On appeal from a summary denial of a motion for postconviction relief, this court must reverse unless the record shows conclusively that the appellant is not entitled to any relief. Fla. R.Crim. P. 9.141(b)(2)(D). The disputed procedural issue in the case is whether defendant-appellant Geodis Gonzalez could have discovered the newly discovered evidence with due diligence prior to the filing of his initial rule 3.850 motion in 2002.

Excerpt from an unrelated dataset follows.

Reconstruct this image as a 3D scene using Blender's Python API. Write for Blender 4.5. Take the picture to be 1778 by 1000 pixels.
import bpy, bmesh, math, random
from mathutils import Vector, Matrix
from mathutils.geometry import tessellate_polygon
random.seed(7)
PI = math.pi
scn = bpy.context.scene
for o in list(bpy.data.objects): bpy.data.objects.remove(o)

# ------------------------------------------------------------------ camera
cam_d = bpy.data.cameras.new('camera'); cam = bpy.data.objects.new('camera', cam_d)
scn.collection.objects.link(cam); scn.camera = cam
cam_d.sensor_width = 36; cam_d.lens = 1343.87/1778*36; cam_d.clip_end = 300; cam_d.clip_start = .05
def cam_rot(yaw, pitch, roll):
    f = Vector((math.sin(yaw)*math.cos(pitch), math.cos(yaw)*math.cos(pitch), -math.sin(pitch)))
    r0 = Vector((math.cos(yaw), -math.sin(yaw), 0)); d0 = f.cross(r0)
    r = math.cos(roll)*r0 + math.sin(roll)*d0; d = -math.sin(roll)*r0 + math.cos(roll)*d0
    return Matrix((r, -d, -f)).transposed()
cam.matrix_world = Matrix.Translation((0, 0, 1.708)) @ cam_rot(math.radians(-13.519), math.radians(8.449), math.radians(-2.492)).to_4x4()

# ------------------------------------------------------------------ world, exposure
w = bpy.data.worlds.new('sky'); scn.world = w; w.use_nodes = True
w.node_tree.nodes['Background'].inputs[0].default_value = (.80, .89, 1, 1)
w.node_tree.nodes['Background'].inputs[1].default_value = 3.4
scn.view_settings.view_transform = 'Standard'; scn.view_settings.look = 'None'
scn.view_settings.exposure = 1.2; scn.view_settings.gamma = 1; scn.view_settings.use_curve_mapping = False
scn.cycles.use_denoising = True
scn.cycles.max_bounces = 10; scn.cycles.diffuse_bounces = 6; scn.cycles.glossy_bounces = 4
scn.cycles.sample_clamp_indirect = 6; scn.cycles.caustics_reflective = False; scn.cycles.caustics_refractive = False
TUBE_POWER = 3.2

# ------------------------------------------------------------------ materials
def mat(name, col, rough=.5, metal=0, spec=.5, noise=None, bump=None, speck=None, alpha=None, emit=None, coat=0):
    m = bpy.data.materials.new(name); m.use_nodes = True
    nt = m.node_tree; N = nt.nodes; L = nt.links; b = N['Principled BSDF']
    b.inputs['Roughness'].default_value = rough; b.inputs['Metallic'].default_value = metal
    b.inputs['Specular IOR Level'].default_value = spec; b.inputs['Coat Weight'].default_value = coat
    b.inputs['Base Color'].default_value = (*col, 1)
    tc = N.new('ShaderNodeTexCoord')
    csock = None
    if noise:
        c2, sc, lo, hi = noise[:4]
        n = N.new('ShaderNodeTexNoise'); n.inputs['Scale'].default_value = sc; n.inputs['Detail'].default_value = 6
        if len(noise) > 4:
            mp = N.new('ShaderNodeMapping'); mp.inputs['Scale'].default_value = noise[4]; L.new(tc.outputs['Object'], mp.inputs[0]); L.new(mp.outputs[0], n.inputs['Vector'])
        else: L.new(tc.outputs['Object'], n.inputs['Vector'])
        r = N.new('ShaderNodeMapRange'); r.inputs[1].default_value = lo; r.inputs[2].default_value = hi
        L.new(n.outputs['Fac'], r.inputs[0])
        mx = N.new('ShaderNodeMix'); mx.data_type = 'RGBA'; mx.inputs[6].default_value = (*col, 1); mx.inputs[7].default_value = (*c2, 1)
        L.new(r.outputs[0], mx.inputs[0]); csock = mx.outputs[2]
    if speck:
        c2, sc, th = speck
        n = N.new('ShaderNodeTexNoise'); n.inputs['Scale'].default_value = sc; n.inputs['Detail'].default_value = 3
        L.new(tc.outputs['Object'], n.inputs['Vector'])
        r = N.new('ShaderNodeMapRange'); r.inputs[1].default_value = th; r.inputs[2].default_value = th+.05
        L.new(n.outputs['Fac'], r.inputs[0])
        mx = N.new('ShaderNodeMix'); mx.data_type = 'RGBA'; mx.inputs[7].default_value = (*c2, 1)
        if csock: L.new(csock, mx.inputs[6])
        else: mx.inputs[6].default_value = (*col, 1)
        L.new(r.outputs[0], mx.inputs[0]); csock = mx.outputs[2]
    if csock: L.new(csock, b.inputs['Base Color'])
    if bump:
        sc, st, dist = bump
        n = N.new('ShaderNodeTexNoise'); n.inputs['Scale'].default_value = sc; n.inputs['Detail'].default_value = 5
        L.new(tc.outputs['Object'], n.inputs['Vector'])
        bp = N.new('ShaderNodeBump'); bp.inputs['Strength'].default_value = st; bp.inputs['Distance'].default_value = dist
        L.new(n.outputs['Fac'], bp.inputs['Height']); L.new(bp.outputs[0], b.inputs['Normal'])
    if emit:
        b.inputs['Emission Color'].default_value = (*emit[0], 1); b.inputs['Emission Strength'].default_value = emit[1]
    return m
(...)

The Florida Supreme has held, in a capital case, that

a defendant may file successive postconviction relief motions that are based on newly discovered evidence. In order to overcome a procedural bar, a defendant must show that the newly discovered facts could not have been discovered with due diligence by collateral counsel and raised in an initial rule 3.850 motion.

Owen v. Crosby, 854 So. 2d 182, 187 (Fla. 2003) (citation omitted). In the context of a non-capital case, the Fifth District Court of Appeal has held: "In order for the purported evidence to be `newly discovered,' however, a defendant must show that the facts upon which the motion is premised could not have been discovered with due diligence and raised in an initial Rule 3.850 motion." Toro v. State, 862 So. 2d 68, 70 (Fla. 5th DCA 2003). As the present postconviction record is not conclusive on the issue of due diligence or the merits of the claim, we remand for an evidentiary hearing. See McLin v. State, 827 So. 2d 948, 955-56 (Fla.2002).

*910 Reversed and remanded for further proceedings consistent herewith.